/steganography

Primary LanguagePythonMIT LicenseMIT

Steganography: Hiding an image inside another

Usage

Create a virtualenv and install the requirements:

virtualenv venv
source venv/bin/activate
pip install -r requirements.txt

Then, merge and unmerge your files with:

python steganography.py merge --img1=res/img1.jpg --img2=res/img2.jpg --output=res/output.png
python steganography.py unmerge --img=res/output.png --output=res/output2.png

To use the Steganography class in your Python code, you will need to use the Image module from the Pillow library, for example:

from PIL import Image

merged_image = Steganography.merge(Image.open(img1), Image.open(img2))
merged_image.save(output)

Note: the output image from the merge operation and the input image for the unmerge operation must be in PNG format.

Steganography

Let’s understand what is steganography, digital images, pixels, and color models.

What is steganography?

Steganography is the practice of concealing a file, message, image, or video within another file, message, image, or video.

What is the advantage of steganography over cryptography?

The advantage of steganography over cryptography alone is that the intended secret message does not attract attention to itself as an object of scrutiny. Plainly visible encrypted messages, no matter how unbreakable they are, arouse interest and may in themselves be incriminating in countries in which encryption is illegal.

In other words, steganography is more discreet than cryptography when we want to send a secret information. On the other hand, the hidden message is easier to extract.

What is a digital image?

Ok, now that we know the basics of steganography, let’s learn some simple image processing concepts.

Before understanding how can we hide an image inside another, we need to understand what a digital image is.

We can describe a digital image as a finite set of digital values, called pixels. Pixels are the smallest individual element of an image, holding values that represent the brightness of a given color at any specific point. So we can think of an image as a matrix (or a two-dimensional array) of pixels which contains a fixed number of rows and columns.

When using the “digital image” term here, we are referencing to the “raster graphics”, which are basically a dot matrix data structure, representing a grid of pixels, which in turn can be stored in image files with varying formats. You can read more about digital images, raster graphics, and bitmaps at the Wikipedia website.

Pixel concept and color models

As already mentioned, pixels are the smallest individual element of an image. So, each pixel is a sample of an original image. It means, more samples provide more accurate representations of the original. The intensity of each pixel is variable. In color imaging systems, a color is typically represented by three or four component intensities such as red, green, and blue, or cyan, magenta, yellow, and black.

Here, we will work with the RGB color model. As you can imagine, the RGB color model has 3 channels, red, green and blue.

The RGB color model is an additive color model in which red, green and blue light are added together in various ways to reproduce a broad array of colors. The name of the model comes from the initials of the three additive primary colors, red, green, and blue.
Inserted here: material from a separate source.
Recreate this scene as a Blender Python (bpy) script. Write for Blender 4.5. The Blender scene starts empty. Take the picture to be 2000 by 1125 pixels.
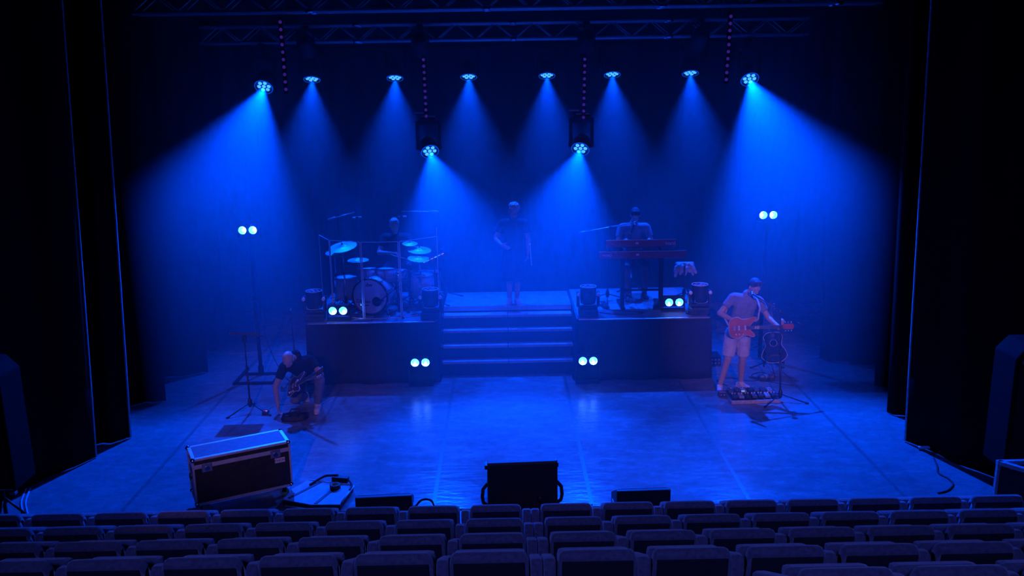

The main purpose of the RGB color model is for the sensing, representation and display of images in electronic systems, such as televisions and computers, though it has also been used in conventional photography.

So, each pixel from the image is composed of 3 values (red, green, blue) which are 8-bit values (the range is 0–255).

As we can see in the image above, for each pixel we have three values, which can be represented in binary code (the computer language).

When working with binary codes, we have more significant bits and less significant bits, as you can see in the image below.

The leftmost bit is the most significant bit. If we change the leftmost bit it will have a large impact on the final value. For example, if we change the leftmost bit from 1 to 0 (11111111 to 01111111) it will change the decimal value from 255 to 127.

On the other hand, the rightmost bit is the least significant bit. If we change the rightmost bit it will have less impact on the final value. For example, if we change the leftmost bit from 1 to 0 (11111111 to 11111110) it will change the decimal value from 255 to 254. Note that the rightmost bit will change only 1 in a range of 256 (it represents less than 1%).

Summarizing: each pixel has three values (RGB), each RGB value is 8-bit (it means we can store 8 binary values) and the rightmost bits are least significant. So, if we change the rightmost bits it will have a small visual impact on the final image. This is the steganography key to hide an image inside another. Change the least significant bits from an image and include the most significant bits from the other image.

You can check out the result in the following image:

The left upper image is the image that will hide the right upper image. The left lower image is the two images merged and the right lower image is the extracted (unmerged) image.

As you can see in the image above, we lost some image quality in the process, but this does not interfere with image comprehension.